Stored data entries
* BEGIN *
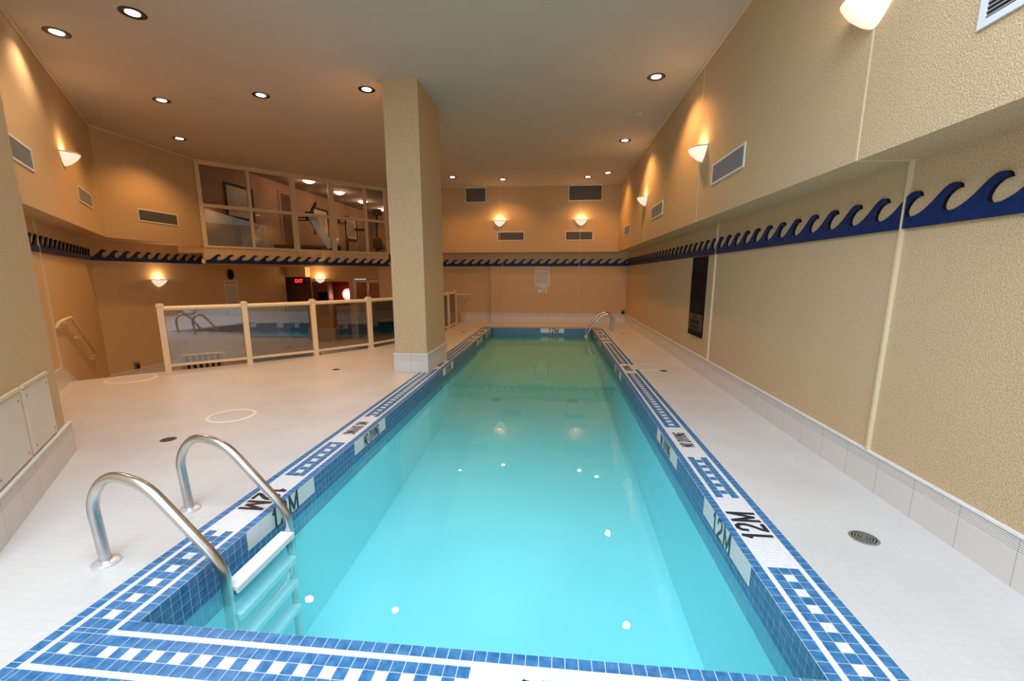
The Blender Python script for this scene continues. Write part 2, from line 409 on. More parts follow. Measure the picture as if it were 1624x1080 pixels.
def letters(txt, c, T4, size, width):
    # painted-style capitals: each stroke is a flat bar of the letter's weight
    Mx = Matrix.Translation(c) @ T4
    adv = {'1': .7, ' ': .55, 'I': .5, 'M': 1.3}; tot = sum(adv.get(ch, 1) for ch in txt); x = -width/2; k = width/tot
    wt = size*.17 if len(txt) < 5 else size*.14
    for ch in txt:
        a = adv.get(ch, 1)*k
        if ch != ' ':
            cw = a*.66
            for ln in GL[ch]:
                P = [Vector((x+a/2+(u-.5)*cw, (v-.5)*size)) for u, v in ln]
                for i in range(len(P)-1):
                    d = (P[i+1]-P[i]).normalized(); nn = Vector((-d.y, d.x))*wt/2; p0 = P[i]-d*wt*.35; p1 = P[i+1]+d*wt*.35; z = i*.00004
                    cop.face([tuple(Mx @ Vector((q.x, q.y, z))) for q in (p0-nn, p1-nn, p1+nn, p0+nn)], BK)
        x += a
Rz = lambda a: Matrix.Rotation(a, 4, 'Z')
Rx = Matrix.Rotation(pi/2, 4, 'X')
for y, n, t in SEC:
    yc = y + n*T/2; wd = 0.30 if t == '12M' else 0.36; sz = 0.155 if t == '12M' else 0.105
    letters(t, (PX1+2.98*T, yc, e+.001), Rz(pi/2), sz, wd)          # top right, read from the deck
    letters(t, (PX0-2.98*T, yc, e+.001), Rz(-pi/2), sz, wd)
    letters(t, (PX0+q+.001, yc, -1.2*T), Rz(pi/2) @ Rx, 0.125 if t == '12M' else 0.10, wd)
    letters(t, (PX1-q-.001, yc, -1.2*T), Rz(-pi/2) @ Rx, 0.125 if t == '12M' else 0.10, wd)
letters('12M', (-0.02, PY1-q-.001, -1.2*T), Rx, 0.125, 0.30)
letters('12M', (0.03, PY0-3.85*T, e+.001), Rz(0), 0.155, 0.30)
struct(cop.build('trim_1'), 'blue and white tiled pool edge with depth markings')
cop = None

# added underwater lamp, unseen in the near end wall, to brighten the water
t = thing('added_pool_light', 'added round underwater lamp, unseen below the near edge, brightening the pool water', 'light', (-.4, PY0, -.62))
b = MB(); b.lathe([(.10, 0), (.125, .012), (.12, .02), (.10, .02)], 28, axis='y'); b.v = [(v[0], -v[1], v[2]) for v in b.v]; b.build('ring', 'steel', t, smooth=True)
b = MB(); b.lathe([(0, .012), (.10, .010)], 28, axis='y'); b.v = [(v[0], -v[1], v[2]) for v in b.v]; b.build('lens', 'whitelamp', t)
o = spot('added_pool_lamp', (-.4, PY0+.06, -.62), 65, (.62, .95, 1.0), .8, 1.0, .09); o.rotation_euler = (pi/2-.03, 0, 0)

# submerged fittings
def pool_z(y):
    for i in range(len(prof)-1):
        (ya, za), (yb, zb) = prof[i], prof[i+1]
        if yb <= y <= ya: return za + (zb-za)*(y-ya)/(yb-ya)
    return -1
for k, (x, y, lb) in enumerate([(-1.08, 7.85, 'round main drain on the pool floor under the water, the left one'), (0.36, 7.9, 'round main drain on the pool floor under the water, the right one')]):
    z = pool_z(y); b = MB()
    b.lathe([(0, .012), (.03, .012), (.03, .006), (.045, .006), (.045, .012), (.065, .012), (.065, .006), (.08, .006), (.08, .012), (.105, .012), (.105, 0)], 24, 0)
    tag(b.build('pool_drain', 'basin_mark', loc=(x, y, z-.001)), lb, 'drain', 'main drains on the pool floor')
b = MB(); z = pool_z(10.0)
for (x0, y0, x1, y1) in [(-.44, 9.25, -.12, 9.27), (-.44, 10.6, -.12, 10.62), (-.44, 9.25, -.42, 10.62), (-.14, 9.25, -.12, 10.62)]:
    b.face([(x0, y0, pool_z(y0)+.004), (x1, y0, pool_z(y0)+.004), (x1, y1, pool_z(y1)+.004), (x0, y1, pool_z(y1)+.004)])
struct(b.build('trim_2', 'basin_mark'))

# ------------------------------------------------------------------ deck, lower floor, walls, ceiling
edge = [(-6.93, 5.39), (-6.12, 6.17), (-5.28, 6.90), (-4.53, 7.68), (-3.87, 8.60), (-3.42, 9.64), (-3.15, 10.72), (-3.02, 11.8), (-3.04, 12.85), (-3.05, 14.32)]
b = MB()
left_poly = [(PX0-W, BACK), (PX0-W, 14.32)] + edge[::-1] + [L1b.p(0,0)[:2], (-3.6, 1.0), (-3.6, BACK)]
def slab(poly, z0, z1): b.prism(poly, z0, z1)
slab(left_poly, -0.12, 0.0)
def rect(x0, y0, x1, y1): return [(x0, y0), (x1, y0), (x1, y1), (x0, y1)]
slab(rect(PX1+W, BACK, XR+.05, 14.32), -0.12, 0); slab(rect(PX0-W, BACK, PX1+W, PY0-W), -0.12, 0); slab(rect(PX0-W, PY1+W, PX1+W, 14.32), -0.12, 0)
struct(b.build('floor', 'deck'))
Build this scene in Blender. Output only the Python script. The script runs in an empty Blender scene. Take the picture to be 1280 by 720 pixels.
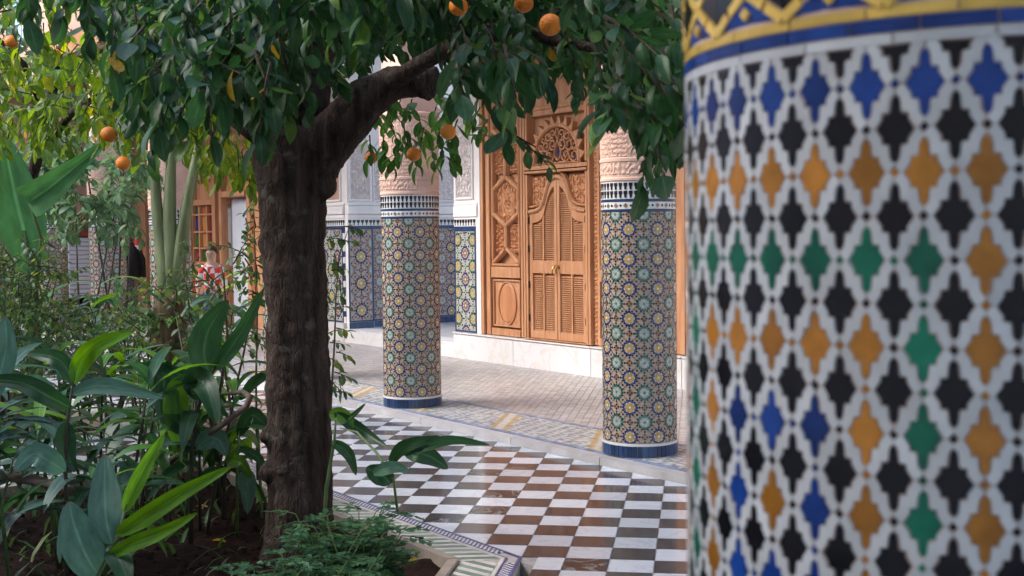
import bpy, math, random
import numpy as np
from mathutils import Vector, Matrix, noise
random.seed(7)
R_ = random.Random(11)
PI = math.pi
sc = bpy.context.scene
col = sc.collection

# ------------------------------------------------------------------ camera
# world: x runs along the arcade, y points from the courtyard into the arcade, z up; eye at 1.5 m
YAW, PITCH, ROLL, FPX = math.radians(54.0), .0463, -.0113, 1524.2
EYE = Vector((0, 0, 1.5))
FWD_H = Vector((-math.sin(YAW), math.cos(YAW), 0))
RIGHT = Vector((math.cos(YAW), math.sin(YAW), 0))
ZUP = Vector((0, 0, 1))
FWD = FWD_H * math.cos(PITCH) - ZUP * math.sin(PITCH)
UPV = FWD_H * math.sin(PITCH) + ZUP * math.cos(PITCH)
cr, sr = math.cos(ROLL), math.sin(ROLL)
CX = RIGHT * cr + UPV * sr
CY = UPV * cr - RIGHT * sr
cam_d = bpy.data.cameras.new('camera')
cam = bpy.data.objects.new('camera', cam_d)
col.objects.link(cam)
m = Matrix.Identity(4)
for i in range(3):
    m[i][0], m[i][1], m[i][2], m[i][3] = CX[i], CY[i], -FWD[i], EYE[i]
cam.matrix_world = m
cam_d.sensor_width = 36.0
cam_d.lens = FPX / 1280 * 36
cam_d.clip_end = 300
cam_d.clip_start = .02
cam_d.dof.use_dof = True
cam_d.dof.focus_distance = 8.5
cam_d.dof.aperture_fstop = 9.5
sc.camera = cam

# ------------------------------------------------------------------ sky, sun, exposure
SUN_EL, SUN_AZ = math.radians(40), math.radians(206)     # compass-like angle from +Y, clockwise
world = bpy.data.worlds.new('World')
sc.world = world
world.use_nodes = True
wn = world.node_tree.nodes
wl = world.node_tree.links
sky = wn.new('ShaderNodeTexSky')
sky.sky_type = 'NISHITA'
sky.sun_disc = False
sky.sun_elevation = SUN_EL
sky.sun_rotation = SUN_AZ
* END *
Task brief: Using the material above, retype each entry exactly and omit the pictures.

Result for this task:
The Blender Python script for this scene continues. Write part 2, from line 409 on. More parts follow. Measure the picture as if it were 1624x1080 pixels.
def letters(txt, c, T4, size, width):
    # painted-style capitals: each stroke is a flat bar of the letter's weight
    Mx = Matrix.Translation(c) @ T4
    adv = {'1': .7, ' ': .55, 'I': .5, 'M': 1.3}; tot = sum(adv.get(ch, 1) for ch in txt); x = -width/2; k = width/tot
    wt = size*.17 if len(txt) < 5 else size*.14
    for ch in txt:
        a = adv.get(ch, 1)*k
        if ch != ' ':
            cw = a*.66
            for ln in GL[ch]:
                P = [Vector((x+a/2+(u-.5)*cw, (v-.5)*size)) for u, v in ln]
                for i in range(len(P)-1):
                    d = (P[i+1]-P[i]).normalized(); nn = Vector((-d.y, d.x))*wt/2; p0 = P[i]-d*wt*.35; p1 = P[i+1]+d*wt*.35; z = i*.00004
                    cop.face([tuple(Mx @ Vector((q.x, q.y, z))) for q in (p0-nn, p1-nn, p1+nn, p0+nn)], BK)
        x += a
Rz = lambda a: Matrix.Rotation(a, 4, 'Z')
Rx = Matrix.Rotation(pi/2, 4, 'X')
for y, n, t in SEC:
    yc = y + n*T/2; wd = 0.30 if t == '12M' else 0.36; sz = 0.155 if t == '12M' else 0.105
    letters(t, (PX1+2.98*T, yc, e+.001), Rz(pi/2), sz, wd)          # top right, read from the deck
    letters(t, (PX0-2.98*T, yc, e+.001), Rz(-pi/2), sz, wd)
    letters(t, (PX0+q+.001, yc, -1.2*T), Rz(pi/2) @ Rx, 0.125 if t == '12M' else 0.10, wd)
    letters(t, (PX1-q-.001, yc, -1.2*T), Rz(-pi/2) @ Rx, 0.125 if t == '12M' else 0.10, wd)
letters('12M', (-0.02, PY1-q-.001, -1.2*T), Rx, 0.125, 0.30)
letters('12M', (0.03, PY0-3.85*T, e+.001), Rz(0), 0.155, 0.30)
struct(cop.build('trim_1'), 'blue and white tiled pool edge with depth markings')
cop = None

# added underwater lamp, unseen in the near end wall, to brighten the water
t = thing('added_pool_light', 'added round underwater lamp, unseen below the near edge, brightening the pool water', 'light', (-.4, PY0, -.62))
b = MB(); b.lathe([(.10, 0), (.125, .012), (.12, .02), (.10, .02)], 28, axis='y'); b.v = [(v[0], -v[1], v[2]) for v in b.v]; b.build('ring', 'steel', t, smooth=True)
b = MB(); b.lathe([(0, .012), (.10, .010)], 28, axis='y'); b.v = [(v[0], -v[1], v[2]) for v in b.v]; b.build('lens', 'whitelamp', t)
o = spot('added_pool_lamp', (-.4, PY0+.06, -.62), 65, (.62, .95, 1.0), .8, 1.0, .09); o.rotation_euler = (pi/2-.03, 0, 0)

# submerged fittings
def pool_z(y):
    for i in range(len(prof)-1):
        (ya, za), (yb, zb) = prof[i], prof[i+1]
        if yb <= y <= ya: return za + (zb-za)*(y-ya)/(yb-ya)
    return -1
for k, (x, y, lb) in enumerate([(-1.08, 7.85, 'round main drain on the pool floor under the water, the left one'), (0.36, 7.9, 'round main drain on the pool floor under the water, the right one')]):
    z = pool_z(y); b = MB()
    b.lathe([(0, .012), (.03, .012), (.03, .006), (.045, .006), (.045, .012), (.065, .012), (.065, .006), (.08, .006), (.08, .012), (.105, .012), (.105, 0)], 24, 0)
    tag(b.build('pool_drain', 'basin_mark', loc=(x, y, z-.001)), lb, 'drain', 'main drains on the pool floor')
b = MB(); z = pool_z(10.0)
for (x0, y0, x1, y1) in [(-.44, 9.25, -.12, 9.27), (-.44, 10.6, -.12, 10.62), (-.44, 9.25, -.42, 10.62), (-.14, 9.25, -.12, 10.62)]:
    b.face([(x0, y0, pool_z(y0)+.004), (x1, y0, pool_z(y0)+.004), (x1, y1, pool_z(y1)+.004), (x0, y1, pool_z(y1)+.004)])
struct(b.build('trim_2', 'basin_mark'))

# ------------------------------------------------------------------ deck, lower floor, walls, ceiling
edge = [(-6.93, 5.39), (-6.12, 6.17), (-5.28, 6.90), (-4.53, 7.68), (-3.87, 8.60), (-3.42, 9.64), (-3.15, 10.72), (-3.02, 11.8), (-3.04, 12.85), (-3.05, 14.32)]
b = MB()
left_poly = [(PX0-W, BACK), (PX0-W, 14.32)] + edge[::-1] + [L1b.p(0,0)[:2], (-3.6, 1.0), (-3.6, BACK)]
def slab(poly, z0, z1): b.prism(poly, z0, z1)
slab(left_poly, -0.12, 0.0)
def rect(x0, y0, x1, y1): return [(x0, y0), (x1, y0), (x1, y1), (x0, y1)]
slab(rect(PX1+W, BACK, XR+.05, 14.32), -0.12, 0); slab(rect(PX0-W, BACK, PX1+W, PY0-W), -0.12, 0); slab(rect(PX0-W, PY1+W, PX1+W, 14.32), -0.12, 0)
struct(b.build('floor', 'deck'))
Build this scene in Blender. Output only the Python script. The script runs in an empty Blender scene. Take the picture to be 1280 by 720 pixels.
import bpy, math, random
import numpy as np
from mathutils import Vector, Matrix, noise
random.seed(7)
R_ = random.Random(11)
PI = math.pi
sc = bpy.context.scene
col = sc.collection

# ------------------------------------------------------------------ camera
# world: x runs along the arcade, y points from the courtyard into the arcade, z up; eye at 1.5 m
YAW, PITCH, ROLL, FPX = math.radians(54.0), .0463, -.0113, 1524.2
EYE = Vector((0, 0, 1.5))
FWD_H = Vector((-math.sin(YAW), math.cos(YAW), 0))
RIGHT = Vector((math.cos(YAW), math.sin(YAW), 0))
ZUP = Vector((0, 0, 1))
FWD = FWD_H * math.cos(PITCH) - ZUP * math.sin(PITCH)
UPV = FWD_H * math.sin(PITCH) + ZUP * math.cos(PITCH)
cr, sr = math.cos(ROLL), math.sin(ROLL)
CX = RIGHT * cr + UPV * sr
CY = UPV * cr - RIGHT * sr
cam_d = bpy.data.cameras.new('camera')
cam = bpy.data.objects.new('camera', cam_d)
col.objects.link(cam)
m = Matrix.Identity(4)
for i in range(3):
    m[i][0], m[i][1], m[i][2], m[i][3] = CX[i], CY[i], -FWD[i], EYE[i]
cam.matrix_world = m
cam_d.sensor_width = 36.0
cam_d.lens = FPX / 1280 * 36
cam_d.clip_end = 300
cam_d.clip_start = .02
cam_d.dof.use_dof = True
cam_d.dof.focus_distance = 8.5
cam_d.dof.aperture_fstop = 9.5
sc.camera = cam

# ------------------------------------------------------------------ sky, sun, exposure
SUN_EL, SUN_AZ = math.radians(40), math.radians(206)     # compass-like angle from +Y, clockwise
world = bpy.data.worlds.new('World')
sc.world = world
world.use_nodes = True
wn = world.node_tree.nodes
wl = world.node_tree.links
sky = wn.new('ShaderNodeTexSky')
sky.sky_type = 'NISHITA'
sky.sun_disc = False
sky.sun_elevation = SUN_EL
sky.sun_rotation = SUN_AZ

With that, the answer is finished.